В конце концов, как передаются все эти влияния рода и прародины, даже если они минуют сознательную жизнь и воспитательное окружение? Почему “ графинечка ” Наташа Ростова, обученная французским танцам, вдруг, оказавшись в деревне у своего дядюшки, неожиданно для всех и даже для себя поплыла в русском танце? Как усваивается эта особая постановка жеста или речевая манера?

Вопрос столь же ясен, сколь и неразрешим. Видимо, лучше вообще не давать на него ответа, чтобы не пускаться в дебри творческой физиологии, не разрушать органику поэтического духа. Отделить духовное от родового и врожденного, не разрушая того и другого, дано только слову Божьему, как сказано ап. Павлом в “ Послании к Евреям ”: “ Ибо слово Божие живо и действенно и острее всякого меча обоюдоострого: оно проникает до разделения души и духа, составов и мозгов ...” (4: 12).

Во всяком случае, в рассуждении о родовых корнях поэзии вряд ли нам дано пойти дальше, чем свидетельство самого поэта. “ Как крошка мускуса наполнит весь дом, так малейшее влияние юдаизма переполняет целую жизнь.
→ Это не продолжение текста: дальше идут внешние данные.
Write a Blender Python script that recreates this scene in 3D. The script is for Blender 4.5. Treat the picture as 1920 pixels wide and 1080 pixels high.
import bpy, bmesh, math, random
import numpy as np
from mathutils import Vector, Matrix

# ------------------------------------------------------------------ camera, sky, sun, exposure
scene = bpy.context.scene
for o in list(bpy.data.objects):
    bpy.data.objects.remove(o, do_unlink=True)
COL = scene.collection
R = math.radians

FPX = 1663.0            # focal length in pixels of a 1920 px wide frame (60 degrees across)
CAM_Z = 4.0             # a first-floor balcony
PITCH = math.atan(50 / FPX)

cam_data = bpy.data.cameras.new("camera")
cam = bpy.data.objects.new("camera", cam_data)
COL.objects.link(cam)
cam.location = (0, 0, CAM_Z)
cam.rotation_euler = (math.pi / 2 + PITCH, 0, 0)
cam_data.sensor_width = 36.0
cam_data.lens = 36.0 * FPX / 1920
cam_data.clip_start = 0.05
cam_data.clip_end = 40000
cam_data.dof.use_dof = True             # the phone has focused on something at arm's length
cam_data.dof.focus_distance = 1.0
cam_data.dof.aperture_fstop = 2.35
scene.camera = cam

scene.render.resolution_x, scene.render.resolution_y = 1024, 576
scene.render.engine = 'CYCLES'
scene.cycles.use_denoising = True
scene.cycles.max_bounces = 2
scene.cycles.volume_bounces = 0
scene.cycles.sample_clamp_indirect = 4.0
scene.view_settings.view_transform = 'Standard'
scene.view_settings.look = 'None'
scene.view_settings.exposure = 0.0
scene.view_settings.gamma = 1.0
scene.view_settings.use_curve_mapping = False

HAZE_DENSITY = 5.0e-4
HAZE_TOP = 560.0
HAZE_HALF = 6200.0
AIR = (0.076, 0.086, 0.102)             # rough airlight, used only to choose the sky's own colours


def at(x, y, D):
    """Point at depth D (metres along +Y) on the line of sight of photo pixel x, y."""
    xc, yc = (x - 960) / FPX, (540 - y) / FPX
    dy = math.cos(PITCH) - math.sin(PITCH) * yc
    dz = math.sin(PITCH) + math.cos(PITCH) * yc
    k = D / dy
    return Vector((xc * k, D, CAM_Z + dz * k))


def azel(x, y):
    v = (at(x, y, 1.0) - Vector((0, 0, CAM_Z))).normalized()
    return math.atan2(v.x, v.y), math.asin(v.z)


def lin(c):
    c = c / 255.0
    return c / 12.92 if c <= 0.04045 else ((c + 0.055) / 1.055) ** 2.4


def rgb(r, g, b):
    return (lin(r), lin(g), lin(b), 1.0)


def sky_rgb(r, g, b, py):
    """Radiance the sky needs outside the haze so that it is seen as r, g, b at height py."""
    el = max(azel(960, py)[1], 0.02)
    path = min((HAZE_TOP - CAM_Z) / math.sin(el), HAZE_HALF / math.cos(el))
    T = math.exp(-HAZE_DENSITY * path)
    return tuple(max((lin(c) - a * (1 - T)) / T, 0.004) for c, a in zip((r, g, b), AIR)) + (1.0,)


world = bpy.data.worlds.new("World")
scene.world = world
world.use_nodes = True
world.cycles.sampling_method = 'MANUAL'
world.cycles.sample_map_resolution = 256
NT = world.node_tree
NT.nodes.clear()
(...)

О, какой это сильный запах !” — передает Мандельштам раннее, почти безотчетное, обонятельное впечатление от своего “ настоящего еврейского дома ”. О. Мандельштам. “ Шум времени ”, цит. изд ., т. 2, с. 56.

И особо — о еврейском языке, которому учился, не обучился, но зато наслушался вдосталь: “ Речь отца и речь матери — не слиянием ли этих двух речей питается всю долгую жизнь наш язык, не они ли слагают его характер ?” Там же, с. 66.

… Так образовались эти два феномена русской поэзии: ее величайший хасид Пастернак и ее величайший талмудист Мандельштам.